### WORK TO BE COMPLETED
Everything in the listing should be restated word for word.

### DATA SECTION
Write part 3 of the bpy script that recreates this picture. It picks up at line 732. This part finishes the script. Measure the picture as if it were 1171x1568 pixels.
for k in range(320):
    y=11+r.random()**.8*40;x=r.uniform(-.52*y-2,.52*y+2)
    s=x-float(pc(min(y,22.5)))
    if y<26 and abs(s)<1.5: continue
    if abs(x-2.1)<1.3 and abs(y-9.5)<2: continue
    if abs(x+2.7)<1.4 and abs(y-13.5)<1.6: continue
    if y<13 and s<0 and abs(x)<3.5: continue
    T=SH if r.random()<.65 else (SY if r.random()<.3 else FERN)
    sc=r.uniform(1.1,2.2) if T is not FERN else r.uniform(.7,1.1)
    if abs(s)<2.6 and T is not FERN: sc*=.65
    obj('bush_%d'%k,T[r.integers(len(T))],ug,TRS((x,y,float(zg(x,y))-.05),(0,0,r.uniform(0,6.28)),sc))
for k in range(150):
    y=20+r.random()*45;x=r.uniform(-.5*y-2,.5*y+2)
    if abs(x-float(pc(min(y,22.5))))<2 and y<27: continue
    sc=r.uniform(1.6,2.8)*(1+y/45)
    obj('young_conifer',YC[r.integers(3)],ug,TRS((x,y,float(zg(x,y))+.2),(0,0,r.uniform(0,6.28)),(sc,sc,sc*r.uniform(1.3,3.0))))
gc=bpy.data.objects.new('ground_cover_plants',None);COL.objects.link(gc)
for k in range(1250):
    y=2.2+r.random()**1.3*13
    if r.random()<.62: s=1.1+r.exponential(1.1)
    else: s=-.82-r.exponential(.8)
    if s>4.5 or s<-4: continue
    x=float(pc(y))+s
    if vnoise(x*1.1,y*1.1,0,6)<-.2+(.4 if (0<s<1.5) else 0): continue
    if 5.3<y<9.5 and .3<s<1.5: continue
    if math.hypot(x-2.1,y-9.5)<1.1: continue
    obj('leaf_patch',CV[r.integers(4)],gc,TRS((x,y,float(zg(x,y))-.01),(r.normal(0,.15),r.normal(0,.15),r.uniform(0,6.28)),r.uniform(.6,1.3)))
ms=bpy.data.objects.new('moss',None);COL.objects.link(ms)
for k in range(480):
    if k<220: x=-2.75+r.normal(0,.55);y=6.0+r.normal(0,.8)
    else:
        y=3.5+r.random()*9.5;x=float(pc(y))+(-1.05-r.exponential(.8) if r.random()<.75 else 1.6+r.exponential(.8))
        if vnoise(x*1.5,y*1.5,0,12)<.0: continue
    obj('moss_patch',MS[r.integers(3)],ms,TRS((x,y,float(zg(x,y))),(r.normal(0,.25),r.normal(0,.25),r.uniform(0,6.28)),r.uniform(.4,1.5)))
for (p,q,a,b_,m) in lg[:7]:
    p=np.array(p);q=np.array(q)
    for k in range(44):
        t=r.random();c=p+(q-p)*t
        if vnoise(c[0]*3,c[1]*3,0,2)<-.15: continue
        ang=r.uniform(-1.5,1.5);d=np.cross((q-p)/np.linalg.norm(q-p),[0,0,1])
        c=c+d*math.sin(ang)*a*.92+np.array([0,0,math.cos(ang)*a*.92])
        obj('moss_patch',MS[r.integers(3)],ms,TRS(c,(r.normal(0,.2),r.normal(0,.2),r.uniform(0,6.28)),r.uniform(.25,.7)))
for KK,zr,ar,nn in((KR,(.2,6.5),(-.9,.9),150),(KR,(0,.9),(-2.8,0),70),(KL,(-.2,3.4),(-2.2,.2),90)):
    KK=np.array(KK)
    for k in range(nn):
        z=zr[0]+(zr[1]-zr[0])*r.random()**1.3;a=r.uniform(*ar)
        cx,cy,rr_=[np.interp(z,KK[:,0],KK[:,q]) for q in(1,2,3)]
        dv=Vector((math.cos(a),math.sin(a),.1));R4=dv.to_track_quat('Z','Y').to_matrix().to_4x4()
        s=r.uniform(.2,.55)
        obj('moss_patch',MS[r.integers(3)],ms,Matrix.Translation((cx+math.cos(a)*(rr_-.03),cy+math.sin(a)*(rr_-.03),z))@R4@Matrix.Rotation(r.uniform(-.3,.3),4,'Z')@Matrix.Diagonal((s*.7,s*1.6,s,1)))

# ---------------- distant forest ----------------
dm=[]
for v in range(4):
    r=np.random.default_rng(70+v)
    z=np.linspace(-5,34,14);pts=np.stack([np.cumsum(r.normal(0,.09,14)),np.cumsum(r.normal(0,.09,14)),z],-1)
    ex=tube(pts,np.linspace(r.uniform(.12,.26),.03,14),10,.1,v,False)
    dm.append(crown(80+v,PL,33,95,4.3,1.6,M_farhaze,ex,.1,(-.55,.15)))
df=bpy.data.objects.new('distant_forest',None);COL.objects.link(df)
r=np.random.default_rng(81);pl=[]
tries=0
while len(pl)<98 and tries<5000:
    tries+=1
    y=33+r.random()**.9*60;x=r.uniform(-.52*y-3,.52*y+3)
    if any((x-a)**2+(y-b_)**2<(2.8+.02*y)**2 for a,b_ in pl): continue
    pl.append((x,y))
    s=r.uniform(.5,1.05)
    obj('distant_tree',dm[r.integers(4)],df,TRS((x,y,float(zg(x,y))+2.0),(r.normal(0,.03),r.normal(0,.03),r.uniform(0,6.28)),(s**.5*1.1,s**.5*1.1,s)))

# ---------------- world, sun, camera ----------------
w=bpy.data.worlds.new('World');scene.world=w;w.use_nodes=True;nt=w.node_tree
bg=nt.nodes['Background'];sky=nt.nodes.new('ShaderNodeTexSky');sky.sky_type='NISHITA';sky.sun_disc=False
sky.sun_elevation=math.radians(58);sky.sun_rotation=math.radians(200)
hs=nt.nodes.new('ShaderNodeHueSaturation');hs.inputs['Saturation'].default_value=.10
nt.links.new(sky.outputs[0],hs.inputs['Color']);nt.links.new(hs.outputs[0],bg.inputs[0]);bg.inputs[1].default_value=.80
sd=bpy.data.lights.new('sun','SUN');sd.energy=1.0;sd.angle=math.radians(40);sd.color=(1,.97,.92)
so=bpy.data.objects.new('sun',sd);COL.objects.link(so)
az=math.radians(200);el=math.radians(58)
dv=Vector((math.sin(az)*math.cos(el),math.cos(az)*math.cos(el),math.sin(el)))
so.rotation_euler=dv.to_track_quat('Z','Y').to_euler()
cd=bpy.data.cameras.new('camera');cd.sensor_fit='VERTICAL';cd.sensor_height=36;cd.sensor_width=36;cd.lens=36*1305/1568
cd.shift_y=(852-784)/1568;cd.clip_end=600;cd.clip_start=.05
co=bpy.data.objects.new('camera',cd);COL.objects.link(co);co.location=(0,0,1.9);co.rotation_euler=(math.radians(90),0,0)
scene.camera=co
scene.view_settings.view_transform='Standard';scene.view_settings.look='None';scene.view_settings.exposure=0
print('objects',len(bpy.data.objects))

### SOLUTION TO THE PROBLEM
Write part 3 of the bpy script that recreates this picture. It picks up at line 732. This part finishes the script. Measure the picture as if it were 1171x1568 pixels.
for k in range(320):
    y=11+r.random()**.8*40;x=r.uniform(-.52*y-2,.52*y+2)
    s=x-float(pc(min(y,22.5)))
    if y<26 and abs(s)<1.5: continue
    if abs(x-2.1)<1.3 and abs(y-9.5)<2: continue
    if abs(x+2.7)<1.4 and abs(y-13.5)<1.6: continue
    if y<13 and s<0 and abs(x)<3.5: continue
    T=SH if r.random()<.65 else (SY if r.random()<.3 else FERN)
    sc=r.uniform(1.1,2.2) if T is not FERN else r.uniform(.7,1.1)
    if abs(s)<2.6 and T is not FERN: sc*=.65
    obj('bush_%d'%k,T[r.integers(len(T))],ug,TRS((x,y,float(zg(x,y))-.05),(0,0,r.uniform(0,6.28)),sc))
for k in range(150):
    y=20+r.random()*45;x=r.uniform(-.5*y-2,.5*y+2)
    if abs(x-float(pc(min(y,22.5))))<2 and y<27: continue
    sc=r.uniform(1.6,2.8)*(1+y/45)
    obj('young_conifer',YC[r.integers(3)],ug,TRS((x,y,float(zg(x,y))+.2),(0,0,r.uniform(0,6.28)),(sc,sc,sc*r.uniform(1.3,3.0))))
gc=bpy.data.objects.new('ground_cover_plants',None);COL.objects.link(gc)
for k in range(1250):
    y=2.2+r.random()**1.3*13
    if r.random()<.62: s=1.1+r.exponential(1.1)
    else: s=-.82-r.exponential(.8)
    if s>4.5 or s<-4: continue
    x=float(pc(y))+s
    if vnoise(x*1.1,y*1.1,0,6)<-.2+(.4 if (0<s<1.5) else 0): continue
    if 5.3<y<9.5 and .3<s<1.5: continue
    if math.hypot(x-2.1,y-9.5)<1.1: continue
    obj('leaf_patch',CV[r.integers(4)],gc,TRS((x,y,float(zg(x,y))-.01),(r.normal(0,.15),r.normal(0,.15),r.uniform(0,6.28)),r.uniform(.6,1.3)))
ms=bpy.data.objects.new('moss',None);COL.objects.link(ms)
for k in range(480):
    if k<220: x=-2.75+r.normal(0,.55);y=6.0+r.normal(0,.8)
    else:
        y=3.5+r.random()*9.5;x=float(pc(y))+(-1.05-r.exponential(.8) if r.random()<.75 else 1.6+r.exponential(.8))
        if vnoise(x*1.5,y*1.5,0,12)<.0: continue
    obj('moss_patch',MS[r.integers(3)],ms,TRS((x,y,float(zg(x,y))),(r.normal(0,.25),r.normal(0,.25),r.uniform(0,6.28)),r.uniform(.4,1.5)))
for (p,q,a,b_,m) in lg[:7]:
    p=np.array(p);q=np.array(q)
    for k in range(44):
        t=r.random();c=p+(q-p)*t
        if vnoise(c[0]*3,c[1]*3,0,2)<-.15: continue
        ang=r.uniform(-1.5,1.5);d=np.cross((q-p)/np.linalg.norm(q-p),[0,0,1])
        c=c+d*math.sin(ang)*a*.92+np.array([0,0,math.cos(ang)*a*.92])
        obj('moss_patch',MS[r.integers(3)],ms,TRS(c,(r.normal(0,.2),r.normal(0,.2),r.uniform(0,6.28)),r.uniform(.25,.7)))
for KK,zr,ar,nn in((KR,(.2,6.5),(-.9,.9),150),(KR,(0,.9),(-2.8,0),70),(KL,(-.2,3.4),(-2.2,.2),90)):
    KK=np.array(KK)
    for k in range(nn):
        z=zr[0]+(zr[1]-zr[0])*r.random()**1.3;a=r.uniform(*ar)
        cx,cy,rr_=[np.interp(z,KK[:,0],KK[:,q]) for q in(1,2,3)]
        dv=Vector((math.cos(a),math.sin(a),.1));R4=dv.to_track_quat('Z','Y').to_matrix().to_4x4()
        s=r.uniform(.2,.55)
        obj('moss_patch',MS[r.integers(3)],ms,Matrix.Translation((cx+math.cos(a)*(rr_-.03),cy+math.sin(a)*(rr_-.03),z))@R4@Matrix.Rotation(r.uniform(-.3,.3),4,'Z')@Matrix.Diagonal((s*.7,s*1.6,s,1)))

# ---------------- distant forest ----------------
dm=[]
for v in range(4):
    r=np.random.default_rng(70+v)
    z=np.linspace(-5,34,14);pts=np.stack([np.cumsum(r.normal(0,.09,14)),np.cumsum(r.normal(0,.09,14)),z],-1)
    ex=tube(pts,np.linspace(r.uniform(.12,.26),.03,14),10,.1,v,False)
    dm.append(crown(80+v,PL,33,95,4.3,1.6,M_farhaze,ex,.1,(-.55,.15)))
df=bpy.data.objects.new('distant_forest',None);COL.objects.link(df)
r=np.random.default_rng(81);pl=[]
tries=0
while len(pl)<98 and tries<5000:
    tries+=1
    y=33+r.random()**.9*60;x=r.uniform(-.52*y-3,.52*y+3)
    if any((x-a)**2+(y-b_)**2<(2.8+.02*y)**2 for a,b_ in pl): continue
    pl.append((x,y))
    s=r.uniform(.5,1.05)
    obj('distant_tree',dm[r.integers(4)],df,TRS((x,y,float(zg(x,y))+2.0),(r.normal(0,.03),r.normal(0,.03),r.uniform(0,6.28)),(s**.5*1.1,s**.5*1.1,s)))

# ---------------- world, sun, camera ----------------
w=bpy.data.worlds.new('World');scene.world=w;w.use_nodes=True;nt=w.node_tree
bg=nt.nodes['Background'];sky=nt.nodes.new('ShaderNodeTexSky');sky.sky_type='NISHITA';sky.sun_disc=False
sky.sun_elevation=math.radians(58);sky.sun_rotation=math.radians(200)
hs=nt.nodes.new('ShaderNodeHueSaturation');hs.inputs['Saturation'].default_value=.10
nt.links.new(sky.outputs[0],hs.inputs['Color']);nt.links.new(hs.outputs[0],bg.inputs[0]);bg.inputs[1].default_value=.80
sd=bpy.data.lights.new('sun','SUN');sd.energy=1.0;sd.angle=math.radians(40);sd.color=(1,.97,.92)
so=bpy.data.objects.new('sun',sd);COL.objects.link(so)
az=math.radians(200);el=math.radians(58)
dv=Vector((math.sin(az)*math.cos(el),math.cos(az)*math.cos(el),math.sin(el)))
so.rotation_euler=dv.to_track_quat('Z','Y').to_euler()
cd=bpy.data.cameras.new('camera');cd.sensor_fit='VERTICAL';cd.sensor_height=36;cd.sensor_width=36;cd.lens=36*1305/1568
cd.shift_y=(852-784)/1568;cd.clip_end=600;cd.clip_start=.05
co=bpy.data.objects.new('camera',cd);COL.objects.link(co);co.location=(0,0,1.9);co.rotation_euler=(math.radians(90),0,0)
scene.camera=co
scene.view_settings.view_transform='Standard';scene.view_settings.look='None';scene.view_settings.exposure=0
print('objects',len(bpy.data.objects))